NEW YORK — The solar panels on the rooftop of Con Edison's headquarters in Manhattan only power two of its floors.

But the utility company says it wants to lead by example and become a key player in helping New York state reach its climate goals.

"So we are doing this and many things in a number of ways to help our customers and our area transition to this clean energy future," said Tim Cawley, president and CEO of Con Edison.

Now, Con Edison is expanding its commitments, and vows to reach net-zero emissions from all its facilities by 2040 and deliver 100% clean power to its customers by that year.

What You Need To Know

  • Con Edison will have all its facilities powered by clean energy in 2030

  • Plan includes investments in solar energy, electric vehicles and buildings

  • In 2019, Gov. Cuomo signed legislation for a New York state carbon-free economy by 2050

  • ConEd is requesting authorization to own renewable plants in New York

"This clean energy commitment that we are coming out with now is really expanded and deepened," Cawley said.

In order to achieve those mitigation goals, the utility company is making a multi-billion-dollar investment in key areas.

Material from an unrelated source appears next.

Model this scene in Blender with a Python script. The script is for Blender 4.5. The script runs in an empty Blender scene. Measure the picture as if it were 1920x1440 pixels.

"The first is renewable generation, and there's lots going in that space," Cawley said. "The second is, we need to electrify transportation — so think electric vehicles and the charging infrastructure that is needed for that — and the third is buildings."

Two years ago, then-Gov. Andrew Cuomo signed climate legislation that included 100% carbon-free electricity by 2040 and a carbon-free economy by 2050.

Julie Tighe, president of the New York League of Conservation Voters, thinks the help of utilities like ConEd is needed to achieve those goals.

"The fact they are saying we are going to do this by 2040 is, I think, a very big commitment," Tighe said. "It's leadership that we need across our utilities and across our major industries."

Con Edison also says it will invest $2 billion in protecting its systems from severe weather.

It's also requesting the state allow it to own renewable plants in New York.